1. A la tumba del arzobispo asesinado llegó un muchacho con uniforme de colegio. Quién sabe qué aflicción lo traía, quién sabe qué prisas lo llevaban apurado. Bajó las gradas dando saltitos, con la gracia de los adolescentes; se acercó con paso marcial, con el objetivo bien claro y se arrodilló frente al monumento en silencio. Inclinó la cabeza, con los ojos cerrados, mientras el pecho aún le respiraba agitado. Solo estuvo unos segundos, pocos segundos. Luego se llevó la mano a la boca y de esa boca salió un beso que luego depositó en la frente de bronce de Monseñor. Y se fue, con la misma prisa con la que llegó.
2. Son unos esposos, que además son maestros de la misma escuela, en un cantón semi-rural de San Salvador. Sobra decir que en ese lugar el gobierno lo ejerce a diario una pandilla, en este caso, la MS-13. Un día llegó una carta a la casa de los esposos, amenazándolos de muerte, a menos que pagaran un dinero que no tenían. Esa casa era todo el patrimonio de la familia. Una herencia que venía de una herencia que venía –quizá- de una herencia. Y tuvieron miedo. Pensaron en denunciar a la policía; pero tuvieron miedo. No confiaron. Lo comentaron al ministerio de Educación y les dijeron que ni modo. Entonces abandonaron la casa y fueron a vivir arrimados donde unos parientes, con un par de maletitas tristes. Ella no siguió enseñando en la escuela. Él sí, porque de algo había que comer. Y salía cada día, adivinando sombras, temiendo, temiendo, temiendo. Hasta que un día se hartó y decidió tomar una decisión radical: “Le dije a mi esposa: ya estuvo bueno, ¡vamos donde Monseñor Romero!”, sin importar que a Monseñor Romero lo hubieran matado hacía 34 años. Y fueron con una cartita, escrita en papel de cuaderno, y se la dejaron al santo en la tumba y le contaron sus aflicciones. Le contaron cómo sufrían y le pidieron ayuda. Al día siguiente volvieron a casa. Ha pasado un año ya y nadie ha vuelto a amenazarlos. No hay manera de convencer a los esposos de que aquello no es un milagro de Óscar Romero.

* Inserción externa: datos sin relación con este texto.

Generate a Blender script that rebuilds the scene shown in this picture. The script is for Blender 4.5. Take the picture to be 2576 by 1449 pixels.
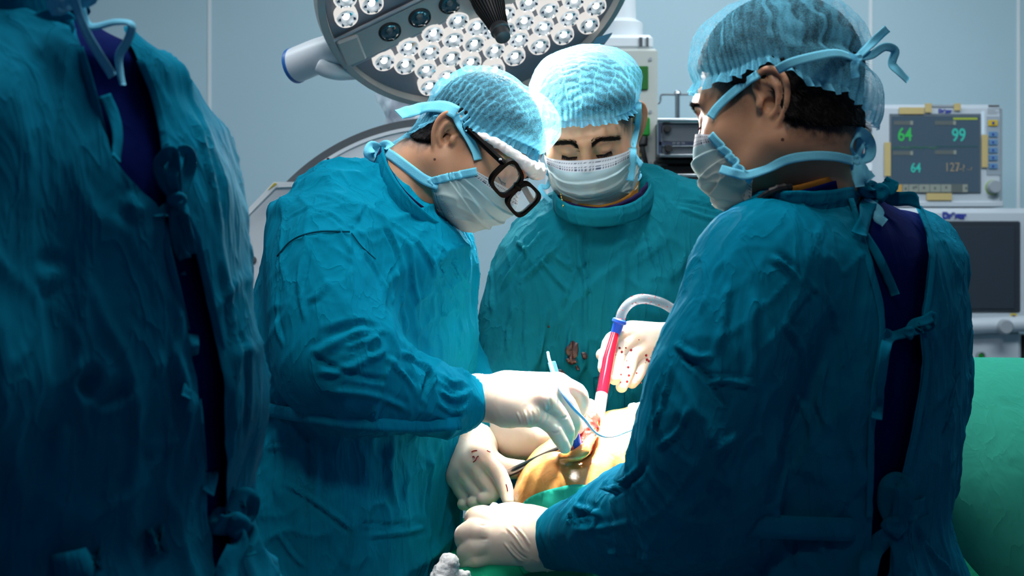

3. Eran menuditas, morenas y pequeñitas, con falditas de colegio remangadas en la cintura para estar más sexis. Se habían puesto colorete en la boca y algún maquillaje con brillantina en los párpados y se apuñaban para salir en la foto. Una de ellas, la de brazos más largos, sostenía un teléfono y las demás ponían sus mejores sonrisas y ¡clack! Se volvían a apuñar alrededor del teléfono y disentían y peleaban y “vos me tapaste” y “uy, no qué feya salí”…y volvían a repetir el procedimiento calculando que en la selfie saliera, entera, la tumba de Monseñor.